Friday, January 12, 2007

Yangon releases detainees, move dubbed cynical ploy

YANGON, January 12, 2007 : Myanmar’s junta has released five political prisoners at a time when the country’s pariah regime is coming under increasing pressure to implement democratic reforms and show respect for human rights, officials and commentators said Thursday.
Min Ko Naing, Ko Ko Gyi, Htay Kywe, Min Zeya and Pyone Cho, leaders of the 88 Generation Students dissident group who have been under detention since September, were released late Wednesday from the Aung Thapyay camp outside Yangon.
Htay Kywe said their releases had been “unconditional”.
The five 88 Students leaders were detained for interrogation and were never officially charged.
Htay Kywe said they had been questioned about their international connections. “All of us told the authorities that the country needs national reconciliation and peaceful discussion to resolve the prevailing conflict,” he said.
The 88 Generation Students, made up mostly of former students who participated in the 1988 pro-democracy movement, is one of the few active dissent groups operating in military-run Myanmar.
The group last year organised non-violent political activities, such as prayer protests and signature campaigns, to draw attention to the ongoing detention of opposition leader and Nobel Peace Prize laureate Aung San Suu Kyi, who has been under house arrest in Yangon for the past three years.
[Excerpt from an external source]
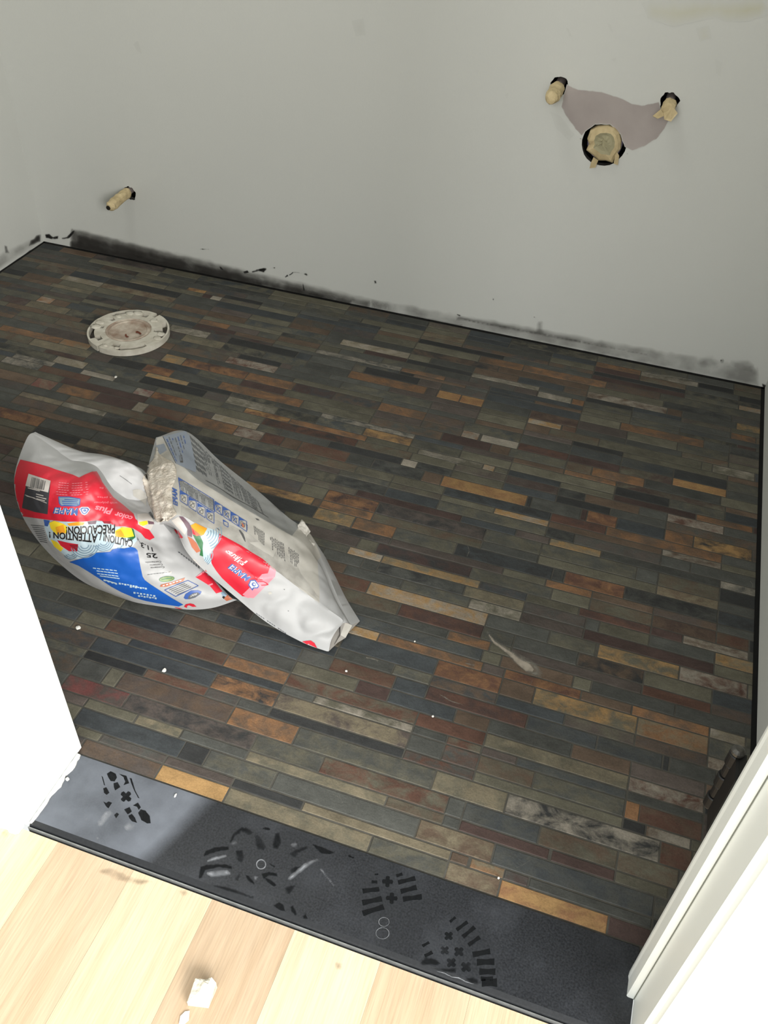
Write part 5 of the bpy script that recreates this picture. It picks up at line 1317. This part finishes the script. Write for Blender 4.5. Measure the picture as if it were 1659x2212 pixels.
def textlines(q, n, mi, layer, along_u=False, fill=0.55, seed=0, words=5):
    """Tiny print: rows of short dashes inside a four-cornered field."""
    rr = random.Random(seed)
    for k in range(n):
        s0 = (k + 0.2) / n
        s1 = s0 + fill / n
        t = 0.04 + rr.random() * 0.08
        while t < 0.92:
            e = min(0.97, t + (0.4 + rr.random()) / words)
            if along_u:
                pl = [lerp2(q, t, s0), lerp2(q, e, s0), lerp2(q, e, s1), lerp2(q, t, s1)]
            else:
                pl = [lerp2(q, s0, t), lerp2(q, s1, t), lerp2(q, s1, e), lerp2(q, s0, e)]
            put(pl, mi, layer, 9)
            t = e + 0.035
            if rr.random() < 0.12:
                break
put(l2([(610, 665), (720, 720), (990, 885), (998, 1015), (860, 930), (615, 762)]), GPAN, 1.6)
textlines(big, 24, GTX, 2.4, False, 0.5, 3, 4)
for k, (x, y) in enumerate(((602, 778), (706, 850), (812, 925), (918, 992), (1018, 900), (1118, 965), (1215, 1028), (1308, 1088), (1116, 1122))):
    q = l2([(x, y), (x + 90, y + 56), (x + 90, y + 176), (x + 2, y + 118)])
    if k == 8:
        q = l2([(x, y), (x + 60, y + 40), (x + 60, y + 90), (x + 10, y + 60)])
    frame(q, STEEL, 1.2, 2.2)
    put([q[0], lerp2(q, 0.75, 0.02), lerp2(q, 0.02, 0.35)], STEEL, 2.5)
    if k != 8:
        frame([lerp2(q, *uv) for uv in ellipse(0.45, 0.55, 0.3, 0.26, 0.3, 9)], DTX, 0.8, 2.5)
        put(strip([lerp2(q, 0.15, 0.9), lerp2(q, 0.5, 0.45), lerp2(q, 0.8, 0.3)], 1.2), STEEL if k > 3 else GTX, 2.7)
        if k in (4, 5, 6):
            put(strip([lerp2(q, 0.1, 0.3), lerp2(q, 0.9, 0.95)], 1.2), STEEL, 2.7)
        if k == 7:
            put([lerp2(q, 0.3, 0.4), lerp2(q, 0.6, 0.5), lerp2(q, 0.7, 0.75), lerp2(q, 0.4, 0.8)], BORG, 2.9)
txt('MAPEI', l2([(568, 765), (575, 960), (520, 935), (505, 735)]), STEEL, 2.2, 0.03)
for q, n, sd in (([(372, 188), (510, 270), (505, 445), (392, 345)], 8, 1), ([(568, 312), (738, 395), (760, 640), (575, 480)], 9, 2), ([(790, 440), (918, 520), (925, 745), (795, 620)], 8, 3), ([(278, 165), (308, 185), (305, 280), (280, 265)], 2, 4)):
    textlines(l3(q), n, DTX, 1.6, False, 0.42, sd, 7)
put(strip(l3([(205, 250), (240, 300), (262, 350), (275, 390)]), [3, 5, 4, 1]), DTX, 1.8)
put(l3([(395, 108), (430, 118), (448, 135), (415, 132)]), DTX, 1.8)
put(l2([(1030, 1215), (1060, 1228), (1082, 1252), (1060, 1245)]), DTX, 1.8)
put(strip(l2([(910, 652), (1000, 700), (1100, 760), (1240, 855), (1400, 940), (1520, 1010), (1659, 1095)]), [1, 1.6, 1, 1.8, 1, 1.4, 0.8]), DTX, 1.8)
# grey panel: fine print and little tables
gp = l2([(480, 95), (660, 62), (800, 540), (550, 448)])
put(l2([(395, 130), (655, 62), (705, 80), (800, 480), (790, 555), (660, 500), (545, 445)]), BGP, 0.9)
put(l2([(312, 145), (392, 128), (545, 440), (470, 420), (330, 350)]), DUSTY, 0.8)
put(l2([(318, 235), (412, 212), (445, 290), (340, 360), (318, 330)]), BGP, 1.4)
put(l2([(392, 128), (402, 126), (556, 446), (545, 442)]), GTX, 1.6)
for k in range(7):
    q = l2([(420 + k * 34, 125 - k * 8), (440 + k * 34, 120 - k * 8), (575 + k * 30, 440 + k * 14), (556 + k * 30, 432 + k * 14)])
    textlines(q, 1, GTX if k % 2 else STEEL, 1.8, False, 0.5, 20 + k, 9)
txt('E', l2([(640, 440), (625, 345), (590, 350), (605, 440)]), DTX, 2.2)
for k in range(20):
    x0_, y0_ = 712 + k * 46, 92 + k * 45
    xb, yb = 800 + k * 45, 545 + k * 29
    if k > 17:
        break
    q = l2([(x0_, y0_), (x0_ + 44, y0_ + 43), (xb + 43, yb + 27), (xb, yb)])
    if k in (0, 1, 2, 8, 9, 15):
        for v in (0.04, 0.2, 0.36, 0.52, 0.68, 0.84):
            put([lerp2(q, 0.05, v), lerp2(q, 0.42, v + 0.01), lerp2(q, 0.42, v + 0.10), lerp2(q, 0.05, v + 0.09)], GTX, 1.8)
            put([lerp2(q, 0.52, v + 0.02), lerp2(q, 0.92, v + 0.03), lerp2(q, 0.92, v + 0.12), lerp2(q, 0.52, v + 0.11)], GTX, 1.8)
    else:
        textlines(q, 4, GTX, 1.8, False, 0.5, 40 + k, 9)
# red corner at the folded end, faint creases
put(l3([(955, 1580), (1010, 1572), (1060, 1568), (1105, 1600), (1145, 1678), (1060, 1640)]), RED, 2)
for k in range(26):
    x, y = 275 + k * 26, 1150 + k * 17.5
    if k % 5 != 4:
        put(l3([(x, y), (x + 18, y + 13), (x + 22, y + 26), (x + 4, y + 15)]), GTX, 1.5)
putr(l3([(548, 990), (580, 985), (600, 1010), (560, 1020)]), DIRT, 1.2, 1, 4)
for pl in ([(730, 955), (750, 955), (745, 966)], [(780, 1210), (800, 1212), (790, 1222)]):
    put(l3(pl), DTX, 1.5)
# grime, with shade painted in, on the paper beside the torn edge
putr(l1([(1390, 690), (1480, 690), (1540, 740), (1540, 870), (1470, 800), (1400, 760)]), DIRT, 0.8, 3, 8)
put(strip(l1([(1250, 540), (1310, 580), (1380, 632)]), 1.2), DTX, 1.4)

for flat_, mi, layer, ml in prints:
    refine(flat_, ml)
    stamp(body, flat_, bag_map(0.00022 * layer + 0.0002), mi, 0.03)

bag = empty('grout_bag', on_z(480, 1290, 0), 'crumpled, folded white grout bag with red and blue printing lying on the slate floor', 'bag')
bb_ = link(body, 'bag_body', BM, bag)
for p in bb_.data.polygons:
    p.use_smooth = True
try:
    bb_.data.set_sharp_from_angle(angle=math.radians(38))
except Exception:
    pass

# torn fibrous paper at the open end
M_FIBRE = mat('torn_fibrous_paper', rgb(206, 199, 188), 0.9, 0.1, mottle=0.25, scale=90, bump=1.0, bscale=240, col2=rgb(176, 166, 152))
fbm_ = bmesh.new()
outer = l2([(318, 250), (285, 390), (235, 450), (215, 540), (155, 630), (175, 740), (205, 830), (225, 930), (270, 1020), (320, 1140), (390, 1145)])
inner = l2([(350, 330), (420, 380), (500, 420), (545, 470), (560, 560), (540, 660), (505, 760), (510, 860), (520, 960), (560, 1050), (500, 1110)])
NA, NB = 70, 26
so = spline([Vector((x, y, 0)) for x, y in outer], NA)
si = spline([Vector((x, y, 0)) for x, y in inner], NA)
gm = bag_map(0.0)
depth_ref = 0
gridv = []
last = None
for a in range(NA + 1):
    rowv = []
    jag = 2.2 * noise.noise(Vector((a * 0.9, 0, 4))) + 1.5 * noise.noise(Vector((a * 2.3, 3, 4)))
    for b2 in range(NB + 1):
        t = b2 / NB
        q = so[a].lerp(si[a], t)
        q = q + (so[a] - si[a]).normalized() * jag * (1 - t)
        rowv.append((q.x, q.y, t))
    gridv.append(rowv)
vv = []
for a in range(NA + 1):
    cen = so[a].lerp(si[a], 0.7)
    dref = None
    r_ = []
    for x, y, t in gridv[a]:
        zref = 0.158 + 0.004 * math.sin(a / NA * math.pi) - 0.018 * max(0, 0.3 - a / NA)
        p = on_z(x, y, zref)
        h = gm(x, y)
        if h is not None and abs((h - CAM).length - (p - CAM).length) < 0.06:
            p = h
        d = (CAM - p).normalized()
        lift = 0.0006 + math.sin(min(1, t * 1.0) * math.pi) ** 0.6 * 0.007
        lift += (0.0045 * noise.noise(Vector((x * 0.11, y * 0.05, 1))) + 0.003 * noise.noise(Vector((x * 0.3, y * 0.2, 2)))) * math.sin(t * math.pi) ** 0.4
        r_.append(fbm_.verts.new(p + d * max(0.0004, lift)))
    vv.append(r_)
for a in range(NA):
    for b2 in range(NB):
        q = (vv[a][b2], vv[a + 1][b2], vv[a + 1][b2 + 1], vv[a][b2 + 1])
        if max((q[i].co - q[i - 1].co).length for i in range(4)) < 0.05:
            fbm_.faces.new(q)
bmesh.ops.recalc_face_normals(fbm_, faces=fbm_.faces)
to = link(fbm_, 'torn_edge', [M_FIBRE], bag, smooth=True)
sm = to.modifiers.new('thick', 'SOLIDIFY'); sm.thickness = 0.0025; sm.offset = -1

# torn flap at the back corner
fl_ = bmesh.new()
flap = l3([(905, 380), (890, 280), (905, 190), (950, 120), (985, 155), (1000, 190), (1055, 260), (1010, 310), (1000, 345), (1060, 380), (1102, 415), (1098, 450), (1065, 455), (1030, 450), (985, 420), (940, 400)])
f2 = fill2d([rough(flap, 1.0, 4)])
refine(f2, 4)
def flap_map(x, y):
    t = (1180 - y) / 60
    p = on_z(x, y, 0.05 + 0.025 * max(0, t) + 0.006 * noise.noise(Vector((x * 0.12, y * 0.12, 0))))
    return p
stamp(fl_, f2, flap_map, 0)
fo = link(fl_, 'torn_flap', [M_DUSTYP], bag, smooth=True)
sm = fo.modifiers.new('thick', 'SOLIDIFY'); sm.thickness = 0.0012; sm.offset = -1
# open fold at the far tip
tp_ = bmesh.new()
tpp = [(735, 1341, .027), (746, 1342, .024), (760, 1351, .014), (746, 1378, .006), (722, 1393, .0035), (735, 1372, .010)]
v_ = [tp_.verts.new(on_z(*q)) for q in tpp]
tp_.faces.new((v_[0], v_[1], v_[5])).material_index = 1
tp_.faces.new((v_[1], v_[2], v_[5]))
tp_.faces.new((v_[2], v_[3], v_[5]))
tp_.faces.new((v_[3], v_[4], v_[5])).material_index = 1
to2 = link(tp_, 'end_fold', [M_DUSTYP, M_INSIDE], bag)
sm = to2.modifiers.new('thick', 'SOLIDIFY'); sm.thickness = 0.0010; sm.offset = -1


# ------------------------------------------------------------------ loose chips
M_CHIP = mat('white_plaster_chip', rgb(232, 230, 222), 0.8, 0.2, mottle=0.15, scale=300, bump=0.4, bscale=500)
def chip(px, py, z, pw, ph, hgt, label, name='plaster_chip', seed=0, ang=0.0):
    c = on_z(px, py, z)
    s = (on_z(px + 1, py, z) - c).length
    b = bmesh.new()
    bmesh.ops.create_icosphere(b, subdivisions=2, radius=1.0)
    ca, sa = math.cos(ang), math.sin(ang)
    for v in b.verts:
        k = 1 + 0.3 * noise.noise(v.co * 1.7 + Vector((seed, 0, 0)))
        x, y, zz = v.co.x * k * pw * s / 2, v.co.y * k * ph * s * 0.75, max(-0.6, v.co.z * k)
        v.co = Vector((x * ca - y * sa, x * sa + y * ca, (zz + 0.6) * hgt))
    o = link(b, name, [M_CHIP])
    o.location = (c.x, c.y, z)
    return tag(o, label, 'debris', 'loose white plaster chips')
chip(169, 1357, 0.0008, 11, 7, 0.0016, 'white plaster chip on slate in front of the bag, beside the white jamb', seed=1, ang=0.4)
chip(355, 1449, 0.0008, 9, 7, 0.0018, 'round white plaster chip on slate below the middle of the bag', seed=2)
chip(250, 815, 0.0008, 6, 5, 0.0014, 'tiny white plaster chip on slate just in front of the toilet flange', seed=3)
chip(935, 1548, 0.0008, 5, 4, 0.0012, 'tiny white plaster chip on a rusty red slate strip', seed=4)
chip(748, 1450, 0.0008, 5, 4, 0.0010, 'tiny white plaster chip on the reddish strip just in front of the bag tip', seed=5, ang=0.8)
chip(896, 1386, 0.0008, 4, 3, 0.0010, 'tiny white plaster chip on dark slate right of the bag tip', seed=6)
chip(379, 1719, TT + 0.0003, 4, 7, 0.0012, 'small white sliver on the threshold beside the golden slate strip', seed=7)
chip(146, 1684, TT + 0.0023, 8, 6, 0.0020, 'white crumb on the caulk at the left end of the threshold', seed=8, ang=0.7)
chip(1077, 1897, 0.0008, 5, 4, 0.0010, 'tiny white chip on the brown strip beside the yellow spotted strip', seed=9)
chip(388, 1313, 0.0008, 5, 3, 0.0010, 'tiny white chip on slate under the lower edge of the bag', seed=10)

# broken drywall chunk and a flake on the oak boards
M_CHUNK = mat('white_drywall_face', rgb(238, 236, 228), 0.8, 0.2, mottle=0.08, scale=60)
M_CORE = mat('crumbly_gypsum_core', rgb(186, 180, 164), 0.9, 0.1, mottle=0.3, scale=160, bump=0.8, bscale=260, col2=rgb(214, 208, 192))
ZF = WZ + 0.0003
def up(px, py, z): return on_z(px, py, z)
b = bmesh.new()
# visible outline in the photo is a wedge: sloping broken face on top, white paper face towards the viewer
P = [up(422, 2113, ZF + 0.016), up(444, 2116, ZF + 0.0175), up(457, 2111, ZF + 0.018), up(449, 2125, ZF + 0.020), up(404, 2165, ZF + 0.010), up(467, 2123, ZF + 0.014), up(450, 2175, ZF + 0.004)]
vt = [b.verts.new(p) for p in P]
for tri, mi in (((0, 4, 3), 1), ((0, 3, 1), 1), ((1, 3, 2), 1), ((3, 4, 6), 0), ((3, 6, 5), 0), ((2, 3, 5), 0)):
    b.faces.new([vt[i] for i in tri]).material_index = mi
lo = [b.verts.new((p.x, p.y, ZF)) for p in P]
loop = [0, 4, 6, 5, 2, 1]
for i in range(len(loop)):
    a, d = loop[i], loop[(i + 1) % len(loop)]
    b.faces.new((vt[a], vt[d], lo[d], lo[a])).material_index = 1
b.faces.new([lo[i] for i in loop])
bmesh.ops.recalc_face_normals(b, faces=b.faces)
bmesh.ops.subdivide_edges(b, edges=b.edges[:], cuts=4, use_grid_fill=True)
for v in b.verts:
    if v.co.z > ZF + 0.001:
        v.co.z += 0.0012 * noise.noise(v.co * 320)
bmesh.ops.triangulate(b, faces=b.faces[:])
o = link(b, 'drywall_chunk', [M_CHUNK, M_CORE])
tag(o, 'broken white drywall chunk with crumbly core on the pale oak boards', 'debris')
b = bmesh.new()
prism_pts = rough([tuple(up(x, y, ZF)[:2]) for x, y in ((390, 2196), (400, 2186), (410, 2184), (408, 2204), (398, 2213), (387, 2212))], 0.0004, 0.003)
prism(b, prism_pts, ZF, ZF + 0.0012)
bmesh.ops.recalc_face_normals(b, faces=b.faces)
tag(link(b, 'paint_flake', [M_CHUNK]), 'flat white paint flake on the oak boards beside the drywall chunk', 'debris')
The release of the five dissidents comes at a time when Myanmar is under growing international pressure to free Suu Kyi and push through democratic reforms, giving rise to some question about the timing of their release.
“This looks like nothing but a cynical ploy to stop the UN Security Council from taking action,” said Aung Din, policy director of New York-based US Campaign for Burma.
The UN Security Council is weighing its first-ever resolution on Myanmar this year after agreeing to place the South-East Asian country on its permanent agenda for the first time in history in September.
Myanmar, a member of the Association of South-East Asia Nations (Asean), has also come under increasing pressure from its neighbours to resolve its political impasse that has seen Suu Kyi’s democratically elected National League for Democracy party blocked from assuming power by the ruling junta for the past 17 years.
Yesterday Asean foreign ministers who met in Cebu, Philippines, once again rebuked Myanmar for the slow pace of democratic reforms as they began preparatory meetings ahead of a leaders’ summit starting tomorrow.